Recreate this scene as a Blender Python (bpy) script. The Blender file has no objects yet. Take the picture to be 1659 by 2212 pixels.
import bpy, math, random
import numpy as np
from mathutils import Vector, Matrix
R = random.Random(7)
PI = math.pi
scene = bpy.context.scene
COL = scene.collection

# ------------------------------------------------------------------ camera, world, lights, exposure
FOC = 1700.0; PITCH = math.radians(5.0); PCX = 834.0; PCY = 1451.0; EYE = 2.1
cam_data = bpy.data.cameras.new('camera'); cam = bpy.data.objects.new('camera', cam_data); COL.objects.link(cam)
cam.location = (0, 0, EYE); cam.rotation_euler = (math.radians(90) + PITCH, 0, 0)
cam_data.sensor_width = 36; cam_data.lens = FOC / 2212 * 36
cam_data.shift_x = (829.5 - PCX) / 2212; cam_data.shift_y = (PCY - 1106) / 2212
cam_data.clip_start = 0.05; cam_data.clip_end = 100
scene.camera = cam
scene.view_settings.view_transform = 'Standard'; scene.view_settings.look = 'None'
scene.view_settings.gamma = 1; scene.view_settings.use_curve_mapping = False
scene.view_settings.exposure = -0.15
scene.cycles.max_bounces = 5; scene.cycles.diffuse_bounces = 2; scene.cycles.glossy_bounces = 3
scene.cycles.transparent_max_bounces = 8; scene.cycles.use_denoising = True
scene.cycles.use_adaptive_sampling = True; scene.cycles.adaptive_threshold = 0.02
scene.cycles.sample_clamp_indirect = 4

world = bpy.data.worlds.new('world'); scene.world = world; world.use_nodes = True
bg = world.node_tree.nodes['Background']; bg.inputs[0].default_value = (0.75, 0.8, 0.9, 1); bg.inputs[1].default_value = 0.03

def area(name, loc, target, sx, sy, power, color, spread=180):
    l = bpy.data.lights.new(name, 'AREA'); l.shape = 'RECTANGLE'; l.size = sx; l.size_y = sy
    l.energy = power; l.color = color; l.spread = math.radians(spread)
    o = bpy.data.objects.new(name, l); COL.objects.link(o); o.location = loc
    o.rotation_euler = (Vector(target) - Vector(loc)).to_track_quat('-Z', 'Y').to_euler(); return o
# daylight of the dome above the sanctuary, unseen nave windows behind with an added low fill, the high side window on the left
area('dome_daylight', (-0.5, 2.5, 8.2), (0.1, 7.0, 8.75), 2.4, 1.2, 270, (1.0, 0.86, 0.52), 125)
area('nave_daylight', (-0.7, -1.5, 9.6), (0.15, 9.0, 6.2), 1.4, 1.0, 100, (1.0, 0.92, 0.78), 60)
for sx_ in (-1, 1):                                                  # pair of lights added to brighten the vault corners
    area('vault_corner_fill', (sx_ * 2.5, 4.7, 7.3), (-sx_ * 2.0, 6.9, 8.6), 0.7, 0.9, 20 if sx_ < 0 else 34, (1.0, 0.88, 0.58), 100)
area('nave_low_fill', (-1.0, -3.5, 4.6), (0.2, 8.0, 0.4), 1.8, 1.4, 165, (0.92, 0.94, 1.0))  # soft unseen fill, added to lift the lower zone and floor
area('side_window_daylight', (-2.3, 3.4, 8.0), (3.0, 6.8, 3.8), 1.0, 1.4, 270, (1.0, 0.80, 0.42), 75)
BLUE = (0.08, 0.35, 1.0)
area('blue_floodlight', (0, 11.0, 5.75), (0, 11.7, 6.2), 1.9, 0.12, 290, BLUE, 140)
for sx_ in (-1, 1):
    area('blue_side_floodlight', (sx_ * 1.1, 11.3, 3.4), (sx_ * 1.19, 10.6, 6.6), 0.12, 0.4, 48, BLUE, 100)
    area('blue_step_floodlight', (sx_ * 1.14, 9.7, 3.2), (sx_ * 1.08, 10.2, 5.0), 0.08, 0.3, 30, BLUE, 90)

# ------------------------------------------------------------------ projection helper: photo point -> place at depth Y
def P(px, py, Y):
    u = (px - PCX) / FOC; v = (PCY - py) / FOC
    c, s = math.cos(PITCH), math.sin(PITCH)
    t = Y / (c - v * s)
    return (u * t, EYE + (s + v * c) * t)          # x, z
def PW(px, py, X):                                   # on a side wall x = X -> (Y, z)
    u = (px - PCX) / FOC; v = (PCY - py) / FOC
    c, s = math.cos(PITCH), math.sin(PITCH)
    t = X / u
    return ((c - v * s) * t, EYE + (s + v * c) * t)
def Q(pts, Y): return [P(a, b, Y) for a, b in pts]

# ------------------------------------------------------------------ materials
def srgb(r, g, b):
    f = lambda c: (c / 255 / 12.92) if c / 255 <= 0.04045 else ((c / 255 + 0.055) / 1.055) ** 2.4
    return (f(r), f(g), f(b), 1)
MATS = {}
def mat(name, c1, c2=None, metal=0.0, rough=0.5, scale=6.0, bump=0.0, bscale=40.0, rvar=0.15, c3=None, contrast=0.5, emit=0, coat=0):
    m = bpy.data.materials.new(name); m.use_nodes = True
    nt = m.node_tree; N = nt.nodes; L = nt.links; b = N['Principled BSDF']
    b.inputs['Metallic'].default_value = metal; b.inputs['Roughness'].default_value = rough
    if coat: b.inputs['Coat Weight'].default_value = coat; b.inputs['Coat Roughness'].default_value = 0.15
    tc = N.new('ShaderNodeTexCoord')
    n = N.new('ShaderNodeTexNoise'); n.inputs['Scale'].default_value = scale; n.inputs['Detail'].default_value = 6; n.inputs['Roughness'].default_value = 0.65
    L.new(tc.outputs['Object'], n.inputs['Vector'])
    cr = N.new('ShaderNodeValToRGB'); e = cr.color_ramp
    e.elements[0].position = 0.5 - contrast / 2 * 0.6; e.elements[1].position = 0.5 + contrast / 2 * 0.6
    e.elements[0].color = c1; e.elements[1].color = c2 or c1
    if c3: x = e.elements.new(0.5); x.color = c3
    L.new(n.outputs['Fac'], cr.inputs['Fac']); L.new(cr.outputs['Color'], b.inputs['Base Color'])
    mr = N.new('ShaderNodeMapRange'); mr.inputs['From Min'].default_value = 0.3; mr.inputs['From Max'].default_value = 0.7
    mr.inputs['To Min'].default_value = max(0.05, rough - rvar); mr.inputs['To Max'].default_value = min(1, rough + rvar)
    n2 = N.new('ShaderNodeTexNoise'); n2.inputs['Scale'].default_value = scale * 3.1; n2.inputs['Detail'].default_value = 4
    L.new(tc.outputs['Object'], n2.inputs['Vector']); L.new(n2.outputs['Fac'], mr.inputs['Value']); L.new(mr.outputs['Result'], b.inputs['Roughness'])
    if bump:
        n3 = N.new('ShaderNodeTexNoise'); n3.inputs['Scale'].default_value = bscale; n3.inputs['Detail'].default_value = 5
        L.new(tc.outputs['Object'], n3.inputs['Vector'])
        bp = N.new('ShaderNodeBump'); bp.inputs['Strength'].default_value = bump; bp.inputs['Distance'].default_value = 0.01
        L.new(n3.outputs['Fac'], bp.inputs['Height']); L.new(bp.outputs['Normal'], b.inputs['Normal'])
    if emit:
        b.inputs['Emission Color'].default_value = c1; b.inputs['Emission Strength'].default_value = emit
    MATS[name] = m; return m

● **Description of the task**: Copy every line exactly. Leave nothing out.

● **Task solution**:
Recreate this scene as a Blender Python (bpy) script. The Blender file has no objects yet. Take the picture to be 1659 by 2212 pixels.
import bpy, math, random
import numpy as np
from mathutils import Vector, Matrix
R = random.Random(7)
PI = math.pi
scene = bpy.context.scene
COL = scene.collection

# ------------------------------------------------------------------ camera, world, lights, exposure
FOC = 1700.0; PITCH = math.radians(5.0); PCX = 834.0; PCY = 1451.0; EYE = 2.1
cam_data = bpy.data.cameras.new('camera'); cam = bpy.data.objects.new('camera', cam_data); COL.objects.link(cam)
cam.location = (0, 0, EYE); cam.rotation_euler = (math.radians(90) + PITCH, 0, 0)
cam_data.sensor_width = 36; cam_data.lens = FOC / 2212 * 36
cam_data.shift_x = (829.5 - PCX) / 2212; cam_data.shift_y = (PCY - 1106) / 2212
cam_data.clip_start = 0.05; cam_data.clip_end = 100
scene.camera = cam
scene.view_settings.view_transform = 'Standard'; scene.view_settings.look = 'None'
scene.view_settings.gamma = 1; scene.view_settings.use_curve_mapping = False
scene.view_settings.exposure = -0.15
scene.cycles.max_bounces = 5; scene.cycles.diffuse_bounces = 2; scene.cycles.glossy_bounces = 3
scene.cycles.transparent_max_bounces = 8; scene.cycles.use_denoising = True
scene.cycles.use_adaptive_sampling = True; scene.cycles.adaptive_threshold = 0.02
scene.cycles.sample_clamp_indirect = 4

world = bpy.data.worlds.new('world'); scene.world = world; world.use_nodes = True
bg = world.node_tree.nodes['Background']; bg.inputs[0].default_value = (0.75, 0.8, 0.9, 1); bg.inputs[1].default_value = 0.03

def area(name, loc, target, sx, sy, power, color, spread=180):
    l = bpy.data.lights.new(name, 'AREA'); l.shape = 'RECTANGLE'; l.size = sx; l.size_y = sy
    l.energy = power; l.color = color; l.spread = math.radians(spread)
    o = bpy.data.objects.new(name, l); COL.objects.link(o); o.location = loc
    o.rotation_euler = (Vector(target) - Vector(loc)).to_track_quat('-Z', 'Y').to_euler(); return o
# daylight of the dome above the sanctuary, unseen nave windows behind with an added low fill, the high side window on the left
area('dome_daylight', (-0.5, 2.5, 8.2), (0.1, 7.0, 8.75), 2.4, 1.2, 270, (1.0, 0.86, 0.52), 125)
area('nave_daylight', (-0.7, -1.5, 9.6), (0.15, 9.0, 6.2), 1.4, 1.0, 100, (1.0, 0.92, 0.78), 60)
for sx_ in (-1, 1):                                                  # pair of lights added to brighten the vault corners
    area('vault_corner_fill', (sx_ * 2.5, 4.7, 7.3), (-sx_ * 2.0, 6.9, 8.6), 0.7, 0.9, 20 if sx_ < 0 else 34, (1.0, 0.88, 0.58), 100)
area('nave_low_fill', (-1.0, -3.5, 4.6), (0.2, 8.0, 0.4), 1.8, 1.4, 165, (0.92, 0.94, 1.0))  # soft unseen fill, added to lift the lower zone and floor
area('side_window_daylight', (-2.3, 3.4, 8.0), (3.0, 6.8, 3.8), 1.0, 1.4, 270, (1.0, 0.80, 0.42), 75)
BLUE = (0.08, 0.35, 1.0)
area('blue_floodlight', (0, 11.0, 5.75), (0, 11.7, 6.2), 1.9, 0.12, 290, BLUE, 140)
for sx_ in (-1, 1):
    area('blue_side_floodlight', (sx_ * 1.1, 11.3, 3.4), (sx_ * 1.19, 10.6, 6.6), 0.12, 0.4, 48, BLUE, 100)
    area('blue_step_floodlight', (sx_ * 1.14, 9.7, 3.2), (sx_ * 1.08, 10.2, 5.0), 0.08, 0.3, 30, BLUE, 90)

# ------------------------------------------------------------------ projection helper: photo point -> place at depth Y
def P(px, py, Y):
    u = (px - PCX) / FOC; v = (PCY - py) / FOC
    c, s = math.cos(PITCH), math.sin(PITCH)
    t = Y / (c - v * s)
    return (u * t, EYE + (s + v * c) * t)          # x, z
def PW(px, py, X):                                   # on a side wall x = X -> (Y, z)
    u = (px - PCX) / FOC; v = (PCY - py) / FOC
    c, s = math.cos(PITCH), math.sin(PITCH)
    t = X / u
    return ((c - v * s) * t, EYE + (s + v * c) * t)
def Q(pts, Y): return [P(a, b, Y) for a, b in pts]

# ------------------------------------------------------------------ materials
def srgb(r, g, b):
    f = lambda c: (c / 255 / 12.92) if c / 255 <= 0.04045 else ((c / 255 + 0.055) / 1.055) ** 2.4
    return (f(r), f(g), f(b), 1)
MATS = {}
def mat(name, c1, c2=None, metal=0.0, rough=0.5, scale=6.0, bump=0.0, bscale=40.0, rvar=0.15, c3=None, contrast=0.5, emit=0, coat=0):
    m = bpy.data.materials.new(name); m.use_nodes = True
    nt = m.node_tree; N = nt.nodes; L = nt.links; b = N['Principled BSDF']
    b.inputs['Metallic'].default_value = metal; b.inputs['Roughness'].default_value = rough
    if coat: b.inputs['Coat Weight'].default_value = coat; b.inputs['Coat Roughness'].default_value = 0.15
    tc = N.new('ShaderNodeTexCoord')
    n = N.new('ShaderNodeTexNoise'); n.inputs['Scale'].default_value = scale; n.inputs['Detail'].default_value = 6; n.inputs['Roughness'].default_value = 0.65
    L.new(tc.outputs['Object'], n.inputs['Vector'])
    cr = N.new('ShaderNodeValToRGB'); e = cr.color_ramp
    e.elements[0].position = 0.5 - contrast / 2 * 0.6; e.elements[1].position = 0.5 + contrast / 2 * 0.6
    e.elements[0].color = c1; e.elements[1].color = c2 or c1
    if c3: x = e.elements.new(0.5); x.color = c3
    L.new(n.outputs['Fac'], cr.inputs['Fac']); L.new(cr.outputs['Color'], b.inputs['Base Color'])
    mr = N.new('ShaderNodeMapRange'); mr.inputs['From Min'].default_value = 0.3; mr.inputs['From Max'].default_value = 0.7
    mr.inputs['To Min'].default_value = max(0.05, rough - rvar); mr.inputs['To Max'].default_value = min(1, rough + rvar)
    n2 = N.new('ShaderNodeTexNoise'); n2.inputs['Scale'].default_value = scale * 3.1; n2.inputs['Detail'].default_value = 4
    L.new(tc.outputs['Object'], n2.inputs['Vector']); L.new(n2.outputs['Fac'], mr.inputs['Value']); L.new(mr.outputs['Result'], b.inputs['Roughness'])
    if bump:
        n3 = N.new('ShaderNodeTexNoise'); n3.inputs['Scale'].default_value = bscale; n3.inputs['Detail'].default_value = 5
        L.new(tc.outputs['Object'], n3.inputs['Vector'])
        bp = N.new('ShaderNodeBump'); bp.inputs['Strength'].default_value = bump; bp.inputs['Distance'].default_value = 0.01
        L.new(n3.outputs['Fac'], bp.inputs['Height']); L.new(bp.outputs['Normal'], b.inputs['Normal'])
    if emit:
        b.inputs['Emission Color'].default_value = c1; b.inputs['Emission Strength'].default_value = emit
    MATS[name] = m; return m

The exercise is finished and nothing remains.